§ **What is needed**
Repeat the entire listing exactly.

§ **Raw records**
------------

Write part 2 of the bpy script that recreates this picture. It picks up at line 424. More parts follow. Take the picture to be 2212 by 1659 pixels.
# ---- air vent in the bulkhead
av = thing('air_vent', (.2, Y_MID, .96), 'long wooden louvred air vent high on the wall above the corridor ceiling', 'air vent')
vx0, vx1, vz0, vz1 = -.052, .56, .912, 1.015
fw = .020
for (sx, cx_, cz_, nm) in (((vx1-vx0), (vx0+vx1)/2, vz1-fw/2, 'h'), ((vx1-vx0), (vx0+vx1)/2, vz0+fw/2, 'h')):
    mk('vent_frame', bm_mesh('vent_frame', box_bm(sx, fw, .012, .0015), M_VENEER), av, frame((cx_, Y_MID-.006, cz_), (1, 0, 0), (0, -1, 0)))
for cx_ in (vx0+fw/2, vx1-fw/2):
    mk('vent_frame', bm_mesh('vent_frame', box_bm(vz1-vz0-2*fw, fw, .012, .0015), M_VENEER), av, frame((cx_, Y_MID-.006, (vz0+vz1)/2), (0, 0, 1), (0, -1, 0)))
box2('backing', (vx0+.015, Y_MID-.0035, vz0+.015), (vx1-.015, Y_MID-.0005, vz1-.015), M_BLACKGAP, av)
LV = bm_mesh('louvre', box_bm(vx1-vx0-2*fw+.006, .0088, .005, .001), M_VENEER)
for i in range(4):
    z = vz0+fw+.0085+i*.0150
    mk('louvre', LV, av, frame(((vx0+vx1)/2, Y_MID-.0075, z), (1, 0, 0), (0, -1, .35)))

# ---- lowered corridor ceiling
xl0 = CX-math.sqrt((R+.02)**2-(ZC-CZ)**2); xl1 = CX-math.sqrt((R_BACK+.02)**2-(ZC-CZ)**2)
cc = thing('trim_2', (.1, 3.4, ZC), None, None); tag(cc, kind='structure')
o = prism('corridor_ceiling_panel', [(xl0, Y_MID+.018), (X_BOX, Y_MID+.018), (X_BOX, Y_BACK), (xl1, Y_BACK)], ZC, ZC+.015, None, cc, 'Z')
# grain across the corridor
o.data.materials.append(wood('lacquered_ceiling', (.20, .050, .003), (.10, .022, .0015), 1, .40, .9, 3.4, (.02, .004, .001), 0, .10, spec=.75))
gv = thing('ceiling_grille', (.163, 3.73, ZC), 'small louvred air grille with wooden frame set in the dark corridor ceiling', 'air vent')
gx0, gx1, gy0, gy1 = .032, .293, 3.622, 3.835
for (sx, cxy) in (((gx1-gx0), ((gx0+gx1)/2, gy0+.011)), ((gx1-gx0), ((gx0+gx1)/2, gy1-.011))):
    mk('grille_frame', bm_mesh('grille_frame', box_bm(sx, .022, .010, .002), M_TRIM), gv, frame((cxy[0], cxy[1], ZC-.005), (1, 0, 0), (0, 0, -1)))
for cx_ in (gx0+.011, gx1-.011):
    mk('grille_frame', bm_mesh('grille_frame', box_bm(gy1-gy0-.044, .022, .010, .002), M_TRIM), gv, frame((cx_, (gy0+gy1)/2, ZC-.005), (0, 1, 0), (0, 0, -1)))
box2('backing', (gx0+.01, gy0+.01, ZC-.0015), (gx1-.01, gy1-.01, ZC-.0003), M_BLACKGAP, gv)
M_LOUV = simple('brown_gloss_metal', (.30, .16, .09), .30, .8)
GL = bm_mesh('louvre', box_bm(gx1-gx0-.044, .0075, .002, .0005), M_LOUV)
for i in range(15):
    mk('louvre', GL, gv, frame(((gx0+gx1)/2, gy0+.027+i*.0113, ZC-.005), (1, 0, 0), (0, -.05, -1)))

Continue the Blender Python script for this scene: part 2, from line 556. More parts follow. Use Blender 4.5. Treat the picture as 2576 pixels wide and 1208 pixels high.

------------

§ **Complete response**
Write part 2 of the bpy script that recreates this picture. It picks up at line 424. More parts follow. Take the picture to be 2212 by 1659 pixels.
# ---- air vent in the bulkhead
av = thing('air_vent', (.2, Y_MID, .96), 'long wooden louvred air vent high on the wall above the corridor ceiling', 'air vent')
vx0, vx1, vz0, vz1 = -.052, .56, .912, 1.015
fw = .020
for (sx, cx_, cz_, nm) in (((vx1-vx0), (vx0+vx1)/2, vz1-fw/2, 'h'), ((vx1-vx0), (vx0+vx1)/2, vz0+fw/2, 'h')):
    mk('vent_frame', bm_mesh('vent_frame', box_bm(sx, fw, .012, .0015), M_VENEER), av, frame((cx_, Y_MID-.006, cz_), (1, 0, 0), (0, -1, 0)))
for cx_ in (vx0+fw/2, vx1-fw/2):
    mk('vent_frame', bm_mesh('vent_frame', box_bm(vz1-vz0-2*fw, fw, .012, .0015), M_VENEER), av, frame((cx_, Y_MID-.006, (vz0+vz1)/2), (0, 0, 1), (0, -1, 0)))
box2('backing', (vx0+.015, Y_MID-.0035, vz0+.015), (vx1-.015, Y_MID-.0005, vz1-.015), M_BLACKGAP, av)
LV = bm_mesh('louvre', box_bm(vx1-vx0-2*fw+.006, .0088, .005, .001), M_VENEER)
for i in range(4):
    z = vz0+fw+.0085+i*.0150
    mk('louvre', LV, av, frame(((vx0+vx1)/2, Y_MID-.0075, z), (1, 0, 0), (0, -1, .35)))

# ---- lowered corridor ceiling
xl0 = CX-math.sqrt((R+.02)**2-(ZC-CZ)**2); xl1 = CX-math.sqrt((R_BACK+.02)**2-(ZC-CZ)**2)
cc = thing('trim_2', (.1, 3.4, ZC), None, None); tag(cc, kind='structure')
o = prism('corridor_ceiling_panel', [(xl0, Y_MID+.018), (X_BOX, Y_MID+.018), (X_BOX, Y_BACK), (xl1, Y_BACK)], ZC, ZC+.015, None, cc, 'Z')
# grain across the corridor
o.data.materials.append(wood('lacquered_ceiling', (.20, .050, .003), (.10, .022, .0015), 1, .40, .9, 3.4, (.02, .004, .001), 0, .10, spec=.75))
gv = thing('ceiling_grille', (.163, 3.73, ZC), 'small louvred air grille with wooden frame set in the dark corridor ceiling', 'air vent')
gx0, gx1, gy0, gy1 = .032, .293, 3.622, 3.835
for (sx, cxy) in (((gx1-gx0), ((gx0+gx1)/2, gy0+.011)), ((gx1-gx0), ((gx0+gx1)/2, gy1-.011))):
    mk('grille_frame', bm_mesh('grille_frame', box_bm(sx, .022, .010, .002), M_TRIM), gv, frame((cxy[0], cxy[1], ZC-.005), (1, 0, 0), (0, 0, -1)))
for cx_ in (gx0+.011, gx1-.011):
    mk('grille_frame', bm_mesh('grille_frame', box_bm(gy1-gy0-.044, .022, .010, .002), M_TRIM), gv, frame((cx_, (gy0+gy1)/2, ZC-.005), (0, 1, 0), (0, 0, -1)))
box2('backing', (gx0+.01, gy0+.01, ZC-.0015), (gx1-.01, gy1-.01, ZC-.0003), M_BLACKGAP, gv)
M_LOUV = simple('brown_gloss_metal', (.30, .16, .09), .30, .8)
GL = bm_mesh('louvre', box_bm(gx1-gx0-.044, .0075, .002, .0005), M_LOUV)
for i in range(15):
    mk('louvre', GL, gv, frame(((gx0+gx1)/2, gy0+.027+i*.0113, ZC-.005), (1, 0, 0), (0, -.05, -1)))

Continue the Blender Python script for this scene: part 2, from line 556. More parts follow. Use Blender 4.5. Treat the picture as 2576 pixels wide and 1208 pixels high.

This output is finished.